Baby's Bedtime - one mother's perspective

Written by Jo Windsor   
As first-time parents-to-be, my husband and I, like so many others before and after us, suddenly faced the frightening prospect of sleepless nights - not the occasional, one-off due to unforeseen circumstances, but the continuous, nightly ritual of not getting our regular 7-8 hours a night of good, sound sleep.  We were worried! 

We were also absolutely determined to do everything within our power to ensure our child slept well.

In our quest, we read book after book of recommended bedtime routines, asked endless questions of friends with babies and jotted down pages of notes as we planned our course of action.

The big day finally arrived, surprisingly on time, and we were presented with our beautiful first-born baby son.

What happened next?  Well, to cut a long story short, as those of you who are parents already know, babies, being the very individual souls that they are, don't necessarily conform to rigid routines prescribed by other people. 

What we did learn to do was adapt. 

We did use a routine, we kept all our books and our notes, but our baby was an individual, and therefore his routine should be individual - to him.

We also discovered the secret of sleep cues - moments, items, people - things that you choose that tell your baby that this is time to sleep, that this is bedtime. 

Our baby's routine was his first sleep cue, in particular the wind down period in the hour before bed, in which we consistently followed the same pattern every night (except in very exceptional circumstances) and which he learned to associate with the approach of bedtime.  

Our baby had the same musical toy as a sleep cue, played every night at bedtime, and played again if he later woke for some reason.  He learned to associate this with going to sleep.  Three years later he still likes to play his musical toy at bedtime, but this is now accompanied by a bedtime story in acknowledgement of the fact that he is older.

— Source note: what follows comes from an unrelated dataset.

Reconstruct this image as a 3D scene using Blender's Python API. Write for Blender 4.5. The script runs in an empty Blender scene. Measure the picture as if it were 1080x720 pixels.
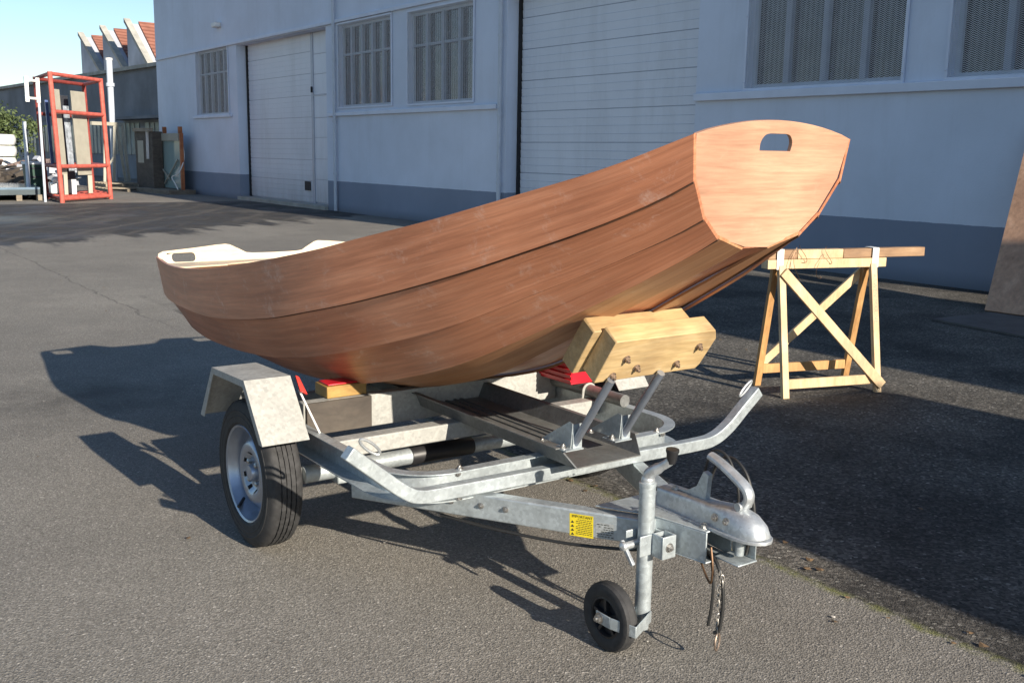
import bpy, bmesh, math, random
from math import sin, cos, radians, pi, sqrt
from mathutils import Vector, Matrix, geometry
random.seed(7)
SC = bpy.context.scene
COL = SC.collection

# ------------------------------------------------------------------ camera model
FPX, CH = 1080.0, 1.47                      # focal length in px of a 1080 wide frame, eye height
_down = Vector((-97.0, 5900.0, FPX)).normalized()
_upc = -_down
_zc = Vector((0, 0, 1.0))
_Y = (_zc - _upc * _zc.dot(_upc)).normalized()
_X = _Y.cross(_upc)
ROWS = (_X, _Y, _upc)                        # world = ROWS . cam (cam: x right, y down, z forward)
def ray(px, py):
    c = Vector((px - 540, py - 360, FPX))
    return Vector([r.dot(c) for r in ROWS])
def gp(px, py, h=0.0):                       # where a photo ray meets a level at height h
    r = ray(px, py); t = (h - CH) / r.z
    return Vector((r.x * t, r.y * t, h))
def hp(px, py, G):                           # height reached above ground point G
    r = ray(px, py); d = math.hypot(G.x, G.y) / math.hypot(r.x, r.y)
    return CH + r.z * d

cam_d = bpy.data.cameras.new('camera'); cam = bpy.data.objects.new('camera', cam_d); COL.objects.link(cam)
cam_d.sensor_width = 36; cam_d.lens = 36 * FPX / 1080; cam_d.clip_end = 2000; cam_d.clip_start = 0.05
cx = Vector([r.x for r in ROWS]); cyd = Vector([r.y for r in ROWS]); cz = Vector([r.z for r in ROWS])
cam.matrix_world = Matrix(((cx.x, -cyd.x, -cz.x, 0), (cx.y, -cyd.y, -cz.y, 0), (cx.z, -cyd.z, -cz.z, CH), (0, 0, 0, 1)))
SC.camera = cam

# ------------------------------------------------------------------ the yard frame: u towards the hitch, v towards the left, w up
AZ = radians(35.5)
F = Vector((sin(AZ), -cos(AZ), 0)); L = Vector((-cos(AZ), -sin(AZ), 0))
ORG = Vector((-0.311, 4.156, 0))
ROT = math.atan2(F.y, F.x)
def W(u, v, w=0): return ORG + F * u + L * v + Vector((0, 0, w))
def toloc(P):
    q = Vector(P) - ORG
    return Vector((q.dot(F), q.dot(L), q.z))

# ------------------------------------------------------------------ materials
MAT = {}
def nodes(name):
    m = bpy.data.materials.new(name); m.use_nodes = True
    nt = m.node_tree; b = nt.nodes['Principled BSDF']
    MAT[name] = m
    return m, nt, b
def N(nt, typ, **kw):
    n = nt.nodes.new(typ)
    for k, v in kw.items():
        if k in n.inputs.keys() if isinstance(k, str) else False: n.inputs[k].default_value = v
        else: setattr(n, k, v)
    return n
def coords(nt, scale=(1, 1, 1), rot=(0, 0, 0), loc=(0, 0, 0)):
    tc = nt.nodes.new('ShaderNodeTexCoord'); mp = nt.nodes.new('ShaderNodeMapping')
    mp.inputs['Scale'].default_value = scale; mp.inputs['Rotation'].default_value = rot; mp.inputs['Location'].default_value = loc
    if any(rot):
        m0 = nt.nodes.new('ShaderNodeMapping'); m0.inputs['Rotation'].default_value = rot; mp.inputs['Rotation'].default_value = (0, 0, 0)
        nt.links.new(tc.outputs['Object'], m0.inputs['Vector']); nt.links.new(m0.outputs[0], mp.inputs['Vector'])
    else: nt.links.new(tc.outputs['Object'], mp.inputs['Vector'])
    return mp.outputs[0]
def noise(nt, vec, scale, detail=4, rough=0.55, dist=0.0):
    n = nt.nodes.new('ShaderNodeTexNoise'); n.inputs['Scale'].default_value = scale; n.inputs['Detail'].default_value = detail
    n.inputs['Roughness'].default_value = rough; n.inputs['Distortion'].default_value = dist
    nt.links.new(vec, n.inputs['Vector']); return n.outputs['Fac']
def ramp(nt, fac, stops, interp='LINEAR'):
    r = nt.nodes.new('ShaderNodeValToRGB'); r.color_ramp.interpolation = interp
    el = r.color_ramp.elements
    while len(el) < len(stops): el.new(0.5)
    for e, (p, c) in zip(el, stops):
        e.position = p; e.color = (*c, 1) if len(c) == 3 else c
    nt.links.new(fac, r.inputs[0]); return r.outputs[0]
def mix(nt, fac, a, b, mode='MIX'):
    m = nt.nodes.new('ShaderNodeMix'); m.data_type = 'RGBA'; m.blend_type = mode
    for s, val in ((m.inputs[0], fac), (m.inputs[6], a), (m.inputs[7], b)):
        if hasattr(val, 'links') or hasattr(val, 'is_linked'): nt.links.new(val, s)
        else: s.default_value = val if not isinstance(val, tuple) or len(val) == 4 else (*val, 1)
    return m.outputs[2]
def math_(nt, op, a, b=None, clamp=False):
    m = nt.nodes.new('ShaderNodeMath'); m.operation = op; m.use_clamp = clamp
    for s, val in ((m.inputs[0], a), (m.inputs[1], b)):
        if val is None: continue
        if hasattr(val, 'is_linked'): nt.links.new(val, s)
        else: s.default_value = val
    return m.outputs[0]
def bump(nt, b, h, strength=0.3, dist=0.01):
    n = nt.nodes.new('ShaderNodeBump'); n.inputs['Strength'].default_value = strength; n.inputs['Distance'].default_value = dist
    nt.links.new(h, n.inputs['Height']); nt.links.new(n.outputs[0], b.inputs['Normal'])
def simple(name, col, rough=0.5, metal=0.0, var=0.15, vs=8.0, bmp=0.0, bs=60.0, spec=None):
    m, nt, b = nodes(name)
    v = coords(nt)
    f = noise(nt, v, vs, 5, 0.6)
    lo = tuple(c * (1 - var) for c in col); hi = tuple(min(1, c * (1 + var)) for c in col)
    nt.links.new(ramp(nt, f, [(0.3, lo), (0.7, hi)]), b.inputs['Base Color'])
    b.inputs['Roughness'].default_value = rough; b.inputs['Metallic'].default_value = metal
    if spec is not None: b.inputs['Specular IOR Level'].default_value = spec
    if bmp: bump(nt, b, noise(nt, v, bs, 4), bmp, 0.002)
    return m
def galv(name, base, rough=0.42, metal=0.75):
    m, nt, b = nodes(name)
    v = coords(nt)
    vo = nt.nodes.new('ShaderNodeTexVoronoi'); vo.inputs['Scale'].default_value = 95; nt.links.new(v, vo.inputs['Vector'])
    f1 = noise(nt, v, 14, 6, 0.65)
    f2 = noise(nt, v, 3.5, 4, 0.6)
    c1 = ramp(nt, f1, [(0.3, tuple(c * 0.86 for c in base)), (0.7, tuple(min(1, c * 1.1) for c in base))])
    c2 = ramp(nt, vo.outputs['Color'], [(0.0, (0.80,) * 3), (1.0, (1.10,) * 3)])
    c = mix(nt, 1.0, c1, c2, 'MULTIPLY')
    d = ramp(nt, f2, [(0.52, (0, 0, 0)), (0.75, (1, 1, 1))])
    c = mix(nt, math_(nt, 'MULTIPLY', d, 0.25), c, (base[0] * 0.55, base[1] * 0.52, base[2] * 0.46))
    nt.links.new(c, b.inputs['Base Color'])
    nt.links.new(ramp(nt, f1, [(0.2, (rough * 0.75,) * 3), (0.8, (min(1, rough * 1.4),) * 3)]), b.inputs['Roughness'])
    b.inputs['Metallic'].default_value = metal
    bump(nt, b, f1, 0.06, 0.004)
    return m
galv('galvanised', (0.46, 0.51, 0.53), 0.40, 0.5)
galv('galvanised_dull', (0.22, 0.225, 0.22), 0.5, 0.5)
galv('galvanised_pale', (0.38, 0.38, 0.355), 0.62, 0.15)
galv('zinc', (0.52, 0.55, 0.57), 0.42, 0.65)
simple('steel_bolt', (0.45, 0.44, 0.42), 0.35, 0.9, 0.2, 80)
simple('rusty_bolt', (0.30, 0.23, 0.18), 0.5, 0.7, 0.5, 120)
simple('rubber', (0.028, 0.028, 0.029), 0.75, 0, 0.35, 40, 0.3, 90)
simple('black_plastic', (0.018, 0.018, 0.02), 0.45, 0, 0.2, 30)
simple('cable_black', (0.02, 0.02, 0.02), 0.5, 0, 0.1)
simple('rim_silver', (0.34, 0.38, 0.45), 0.35, 0.75, 0.15, 12)
simple('drum_rust', (0.16, 0.07, 0.035), 0.8, 0.2, 0.5, 40, 0.3, 80)
simple('red_plastic', (0.55, 0.012, 0.025), 0.35, 0, 0.1, 10)
simple('reflector_red', (0.75, 0.06, 0.05), 0.3, 0, 0.1, 50)
simple('white_paint', (0.72, 0.72, 0.70), 0.5, 0, 0.08, 10)
simple('white_pipe', (0.50, 0.55, 0.62), 0.5, 0, 0.08, 4)
simple('sticker_yellow', (0.70, 0.55, 0.02), 0.5, 0, 0.12, 60)
simple('sticker_grey', (0.36, 0.38, 0.38), 0.45, 0.2, 0.25, 140)
simple('lap_shadow_brown', (0.11, 0.052, 0.028), 0.7, 0, 0.4, 20)
simple('ink', (0.03, 0.03, 0.02), 0.6, 0, 0.1)
simple('ink_faded', (0.34, 0.27, 0.20), 0.8, 0, 0.3, 150)
simple('copper_wire', (0.12, 0.07, 0.04), 0.4, 0.7, 0.1)
simple('chain_steel', (0.38, 0.36, 0.33), 0.45, 0.8, 0.3, 100)
simple('shade_black', (0.01, 0.01, 0.012), 0.8)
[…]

Finally, and probably the most important sleep cue of all, was our baby's comforter toy.  Introduced into his cot moments after birth we had religiously followed instructions before my baby's arrival home and kept the chosen comforter in bed with us before he was born so that it could take up the all-important 'comforting mummy/daddy smells'.  We never regretted it!  My son's comforter toy became a firm sleep friend.  It let him know that mummy or daddy was near when we left his room at bedtime; it soothed him to sleep without tears or disruption if he woke in the night, and it comforted him in unfamiliar places.  Three years later, he is still very firmly attached to his comforter toy at night, although his need of it during the day has lessened with maturity.

Incidentally, in case you are wondering, we are now lucky enough to be mum and dad to two gorgeous, lively, happy boys aged four and two and a half respectively, and yes, apart from the occasional exception when they are poorly, or have a bad dream, they sleep...well, like babies!